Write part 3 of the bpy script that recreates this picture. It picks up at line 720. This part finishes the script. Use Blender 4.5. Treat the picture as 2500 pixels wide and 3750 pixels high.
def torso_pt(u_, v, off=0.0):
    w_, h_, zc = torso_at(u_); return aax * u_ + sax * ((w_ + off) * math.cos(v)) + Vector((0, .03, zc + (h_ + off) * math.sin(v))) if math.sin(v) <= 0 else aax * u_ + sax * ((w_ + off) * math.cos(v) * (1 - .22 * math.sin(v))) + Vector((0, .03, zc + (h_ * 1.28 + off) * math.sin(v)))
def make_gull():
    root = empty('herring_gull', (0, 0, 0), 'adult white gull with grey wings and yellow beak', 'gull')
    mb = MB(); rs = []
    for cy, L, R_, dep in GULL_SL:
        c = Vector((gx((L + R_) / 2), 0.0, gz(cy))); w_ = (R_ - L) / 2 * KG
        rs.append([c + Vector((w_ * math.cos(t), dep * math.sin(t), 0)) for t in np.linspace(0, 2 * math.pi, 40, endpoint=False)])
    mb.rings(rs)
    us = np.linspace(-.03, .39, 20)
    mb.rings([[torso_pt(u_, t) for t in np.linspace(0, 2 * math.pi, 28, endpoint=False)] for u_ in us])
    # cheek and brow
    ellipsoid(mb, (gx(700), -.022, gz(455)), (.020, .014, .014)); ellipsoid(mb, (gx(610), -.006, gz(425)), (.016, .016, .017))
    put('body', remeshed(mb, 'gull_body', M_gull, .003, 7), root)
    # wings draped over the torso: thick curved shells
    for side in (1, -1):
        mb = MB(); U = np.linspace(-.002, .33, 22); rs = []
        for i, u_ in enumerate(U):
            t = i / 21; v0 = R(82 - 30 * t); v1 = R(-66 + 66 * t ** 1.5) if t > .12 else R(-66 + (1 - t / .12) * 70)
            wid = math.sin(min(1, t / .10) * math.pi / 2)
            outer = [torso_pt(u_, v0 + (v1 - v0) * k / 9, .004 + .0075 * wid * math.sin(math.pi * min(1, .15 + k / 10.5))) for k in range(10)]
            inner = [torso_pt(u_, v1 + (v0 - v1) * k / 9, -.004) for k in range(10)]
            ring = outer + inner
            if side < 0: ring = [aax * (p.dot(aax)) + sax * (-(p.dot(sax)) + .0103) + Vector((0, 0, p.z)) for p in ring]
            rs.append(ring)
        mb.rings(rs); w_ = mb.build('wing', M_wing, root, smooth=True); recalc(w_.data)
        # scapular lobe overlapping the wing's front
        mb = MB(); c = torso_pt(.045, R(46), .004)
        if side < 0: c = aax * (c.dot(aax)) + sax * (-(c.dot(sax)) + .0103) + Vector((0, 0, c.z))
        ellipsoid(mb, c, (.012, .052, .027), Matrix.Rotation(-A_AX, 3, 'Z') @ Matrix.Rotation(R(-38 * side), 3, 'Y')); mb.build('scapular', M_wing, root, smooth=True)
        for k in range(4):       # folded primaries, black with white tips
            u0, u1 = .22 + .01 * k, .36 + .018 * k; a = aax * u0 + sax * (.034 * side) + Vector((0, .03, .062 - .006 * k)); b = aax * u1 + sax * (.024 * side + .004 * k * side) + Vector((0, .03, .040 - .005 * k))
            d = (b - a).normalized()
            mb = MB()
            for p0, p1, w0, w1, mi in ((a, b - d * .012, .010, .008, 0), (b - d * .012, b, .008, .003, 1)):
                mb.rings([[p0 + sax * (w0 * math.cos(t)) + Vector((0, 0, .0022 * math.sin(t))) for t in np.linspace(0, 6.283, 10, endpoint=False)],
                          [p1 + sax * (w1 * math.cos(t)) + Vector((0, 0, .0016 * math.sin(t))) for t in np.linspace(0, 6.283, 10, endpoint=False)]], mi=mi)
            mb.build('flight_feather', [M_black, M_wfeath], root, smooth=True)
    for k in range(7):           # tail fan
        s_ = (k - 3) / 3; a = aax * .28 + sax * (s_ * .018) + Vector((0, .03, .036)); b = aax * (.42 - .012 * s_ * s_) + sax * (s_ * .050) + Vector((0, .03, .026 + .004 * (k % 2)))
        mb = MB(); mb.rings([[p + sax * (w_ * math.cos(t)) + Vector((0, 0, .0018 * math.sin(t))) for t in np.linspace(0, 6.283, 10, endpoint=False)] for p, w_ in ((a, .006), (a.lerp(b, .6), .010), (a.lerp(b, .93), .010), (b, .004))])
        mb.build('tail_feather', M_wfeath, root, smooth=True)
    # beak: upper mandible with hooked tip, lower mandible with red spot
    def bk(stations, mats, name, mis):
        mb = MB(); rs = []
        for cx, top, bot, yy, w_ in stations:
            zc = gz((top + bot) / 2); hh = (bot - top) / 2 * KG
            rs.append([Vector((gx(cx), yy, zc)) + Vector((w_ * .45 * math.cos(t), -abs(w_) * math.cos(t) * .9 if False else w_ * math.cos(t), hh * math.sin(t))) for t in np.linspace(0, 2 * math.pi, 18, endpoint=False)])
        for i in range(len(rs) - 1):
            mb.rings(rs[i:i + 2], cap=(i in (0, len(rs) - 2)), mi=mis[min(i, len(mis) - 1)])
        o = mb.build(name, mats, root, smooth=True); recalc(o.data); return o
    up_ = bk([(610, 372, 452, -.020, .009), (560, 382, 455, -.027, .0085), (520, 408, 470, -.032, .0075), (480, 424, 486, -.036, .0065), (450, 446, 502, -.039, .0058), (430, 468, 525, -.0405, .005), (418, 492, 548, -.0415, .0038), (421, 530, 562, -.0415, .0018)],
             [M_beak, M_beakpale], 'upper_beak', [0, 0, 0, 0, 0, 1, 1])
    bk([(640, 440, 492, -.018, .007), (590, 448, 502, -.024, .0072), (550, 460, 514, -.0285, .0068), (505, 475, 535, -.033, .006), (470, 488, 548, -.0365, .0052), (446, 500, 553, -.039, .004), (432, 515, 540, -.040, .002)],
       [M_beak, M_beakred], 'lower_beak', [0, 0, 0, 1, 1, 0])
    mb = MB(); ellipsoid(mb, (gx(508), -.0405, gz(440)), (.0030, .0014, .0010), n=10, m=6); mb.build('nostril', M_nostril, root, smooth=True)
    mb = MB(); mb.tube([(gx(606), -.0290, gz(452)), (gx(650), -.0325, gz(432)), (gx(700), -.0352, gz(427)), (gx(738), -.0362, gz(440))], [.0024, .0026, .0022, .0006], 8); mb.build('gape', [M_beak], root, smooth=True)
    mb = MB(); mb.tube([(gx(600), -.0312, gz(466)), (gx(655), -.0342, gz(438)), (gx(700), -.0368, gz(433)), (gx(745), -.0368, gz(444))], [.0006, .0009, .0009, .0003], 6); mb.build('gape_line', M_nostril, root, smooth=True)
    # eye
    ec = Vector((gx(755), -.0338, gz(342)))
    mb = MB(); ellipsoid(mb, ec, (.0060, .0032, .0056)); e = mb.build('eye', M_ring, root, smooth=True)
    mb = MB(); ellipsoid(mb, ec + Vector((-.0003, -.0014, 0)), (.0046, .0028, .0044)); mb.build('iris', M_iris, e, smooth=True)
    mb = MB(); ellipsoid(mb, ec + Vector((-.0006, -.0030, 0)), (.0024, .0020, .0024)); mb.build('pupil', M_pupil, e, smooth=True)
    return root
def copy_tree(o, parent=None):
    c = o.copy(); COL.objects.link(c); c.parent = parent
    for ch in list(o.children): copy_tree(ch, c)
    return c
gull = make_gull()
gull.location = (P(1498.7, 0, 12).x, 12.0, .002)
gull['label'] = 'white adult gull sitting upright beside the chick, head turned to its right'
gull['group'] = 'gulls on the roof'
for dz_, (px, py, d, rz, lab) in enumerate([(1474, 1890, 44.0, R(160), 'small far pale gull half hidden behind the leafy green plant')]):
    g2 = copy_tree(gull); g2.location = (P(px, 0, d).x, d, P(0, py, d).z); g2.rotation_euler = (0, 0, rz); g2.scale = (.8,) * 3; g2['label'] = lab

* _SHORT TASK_
Write out exactly the lines from the start of the material through the line with "ellipsoid(mb, (gx(700), -.022, gz(455)), (.020, .014, .014));". No other output is expected.

* _EXERCISE SOLUTION_
Write part 3 of the bpy script that recreates this picture. It picks up at line 720. This part finishes the script. Use Blender 4.5. Treat the picture as 2500 pixels wide and 3750 pixels high.
def torso_pt(u_, v, off=0.0):
    w_, h_, zc = torso_at(u_); return aax * u_ + sax * ((w_ + off) * math.cos(v)) + Vector((0, .03, zc + (h_ + off) * math.sin(v))) if math.sin(v) <= 0 else aax * u_ + sax * ((w_ + off) * math.cos(v) * (1 - .22 * math.sin(v))) + Vector((0, .03, zc + (h_ * 1.28 + off) * math.sin(v)))
def make_gull():
    root = empty('herring_gull', (0, 0, 0), 'adult white gull with grey wings and yellow beak', 'gull')
    mb = MB(); rs = []
    for cy, L, R_, dep in GULL_SL:
        c = Vector((gx((L + R_) / 2), 0.0, gz(cy))); w_ = (R_ - L) / 2 * KG
        rs.append([c + Vector((w_ * math.cos(t), dep * math.sin(t), 0)) for t in np.linspace(0, 2 * math.pi, 40, endpoint=False)])
    mb.rings(rs)
    us = np.linspace(-.03, .39, 20)
    mb.rings([[torso_pt(u_, t) for t in np.linspace(0, 2 * math.pi, 28, endpoint=False)] for u_ in us])
    # cheek and brow
    ellipsoid(mb, (gx(700), -.022, gz(455)), (.020, .014, .014)); ellipsoid(mb, (gx(610), -.006, gz(425)), (.016, .016, .017))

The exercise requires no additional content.